In an article published by the Palestinian Media Center on September 19, he added that "this curriculum reflects the vision of Zionism towards the people of al-Quds and towards the Palestinians in general, as it sees them as an excess of human burden, and sees their presence under its authority as a historical sin."
"Therefore, it is not trying to invite them to join Zionism through assimilative approaches, even out of illusion, but rather it is concerned with their early programming to accept censorship from a higher authority that exists to control their destinies as they imagine and that they must be a human material devoid of content, neither Palestinian nor Zionist, suitable only to be a cheap labor force and a consumer market," he said.

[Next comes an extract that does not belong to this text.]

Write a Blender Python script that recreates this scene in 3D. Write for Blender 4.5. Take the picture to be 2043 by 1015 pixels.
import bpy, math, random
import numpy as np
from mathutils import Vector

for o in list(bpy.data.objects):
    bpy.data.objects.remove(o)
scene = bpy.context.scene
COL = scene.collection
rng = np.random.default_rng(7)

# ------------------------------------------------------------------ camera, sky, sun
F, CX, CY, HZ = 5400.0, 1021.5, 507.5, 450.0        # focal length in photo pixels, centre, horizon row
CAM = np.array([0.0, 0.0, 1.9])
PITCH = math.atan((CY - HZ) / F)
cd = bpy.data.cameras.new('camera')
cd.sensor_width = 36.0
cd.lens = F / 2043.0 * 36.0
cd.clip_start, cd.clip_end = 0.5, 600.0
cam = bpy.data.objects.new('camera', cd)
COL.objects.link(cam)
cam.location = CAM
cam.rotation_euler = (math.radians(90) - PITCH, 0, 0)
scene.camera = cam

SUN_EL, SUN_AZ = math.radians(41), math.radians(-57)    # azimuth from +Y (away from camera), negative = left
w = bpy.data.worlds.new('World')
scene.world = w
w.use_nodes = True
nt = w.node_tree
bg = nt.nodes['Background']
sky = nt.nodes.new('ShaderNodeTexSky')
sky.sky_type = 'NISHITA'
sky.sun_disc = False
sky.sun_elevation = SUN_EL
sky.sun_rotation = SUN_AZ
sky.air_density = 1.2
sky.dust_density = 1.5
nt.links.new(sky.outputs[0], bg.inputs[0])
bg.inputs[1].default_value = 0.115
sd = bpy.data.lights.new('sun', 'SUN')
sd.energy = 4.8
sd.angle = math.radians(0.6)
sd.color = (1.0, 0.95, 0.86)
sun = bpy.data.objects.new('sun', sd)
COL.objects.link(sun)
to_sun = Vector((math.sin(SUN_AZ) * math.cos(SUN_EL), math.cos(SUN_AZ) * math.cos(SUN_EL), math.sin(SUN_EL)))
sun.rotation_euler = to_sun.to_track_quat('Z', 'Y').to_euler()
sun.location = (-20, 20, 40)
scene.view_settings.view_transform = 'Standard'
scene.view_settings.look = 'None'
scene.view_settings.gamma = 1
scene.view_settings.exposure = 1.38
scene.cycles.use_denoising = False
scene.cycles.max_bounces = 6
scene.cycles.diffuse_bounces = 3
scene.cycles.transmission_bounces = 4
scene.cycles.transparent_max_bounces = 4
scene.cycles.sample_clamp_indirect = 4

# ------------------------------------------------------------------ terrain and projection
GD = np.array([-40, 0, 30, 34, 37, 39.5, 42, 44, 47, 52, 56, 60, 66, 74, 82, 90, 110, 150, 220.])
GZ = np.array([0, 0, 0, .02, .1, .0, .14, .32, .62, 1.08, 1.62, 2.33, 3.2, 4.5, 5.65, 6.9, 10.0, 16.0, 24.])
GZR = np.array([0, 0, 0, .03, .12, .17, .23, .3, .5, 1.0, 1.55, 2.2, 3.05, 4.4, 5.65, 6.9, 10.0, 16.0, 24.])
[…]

He stressed that the Occupation authorities are trying to impose this curriculum today on private schools, taking advantage of the fact that the administrations of those schools fall into the trap of "receiving support" from the Occupation municipality as "our share of taxes," especially since this delusional "support" began unconditional and today it ends very conditional on the usual Zionist malice.
Countermeasures
Parents and school administrators responded to attempts to impose the distorted curriculum and the threat of closure by carrying out a comprehensive strike on September 19 in all schools in occupied al-Quds, in rejection of the Israeli Occupation's attempts to impose the curriculum.
The strike came in response to calls by national and Islamic forces in the holy city for all schools to commit to striking in rejection of any form of imposition of the Israeli curriculum or the distorted curriculum.
Al-Quds families have announced their commitment to strike while not sending their children and teachers to their schools.
On that day, 150 Arab schools in al-Quds closed their doors in the face of the Israeli government's attempts to impose the Israeli curriculum and the falsification and distortion of the historical narrative it contains on students as an alternative to the Palestinian curriculum in a years-long battle over the historical narrative.
In a joint statement with the parents of al-Quds, the national forces held the management of any school national, moral, and religious responsibility and called on them not to deviate from the consensus of the people and violate the national position.
It called on the Palestinian government to provide real alternatives and secure the actual needs and resources necessary to protect educational institutions and the Palestinian curriculum.
The forces rejected all forms of financial extortion practiced by the Ministry of Education and the municipality on the school administrations in al-Quds and the policy of public and veiled threats towards them.
At the beginning of the school year, the Union of Parents Committees in East Jerusalem distributed the Palestinian curriculum to students in front of the gates of schools threatened with final closure.
The head of the Central Committee of Tur Schools, Mufid Abu Ghannam, said that "the strike is a first message to the [Israeli] Occupation authorities that we will not accept the distorted Palestinian curriculum and will not accept the Israelization of thought, culture, and belief among our children."
"Not all parents have sent their children to school, which shows the extent of popular awareness intellectually, culturally, and religiously," he told the al-Quds news platform Al-Qastal.
He pointed out that "this is a first step, and if the [Israeli] Occupation does not retreat from the colonial project, there will be other escalatory steps, such as the implementation of sit-ins and strikes as required by the next stage."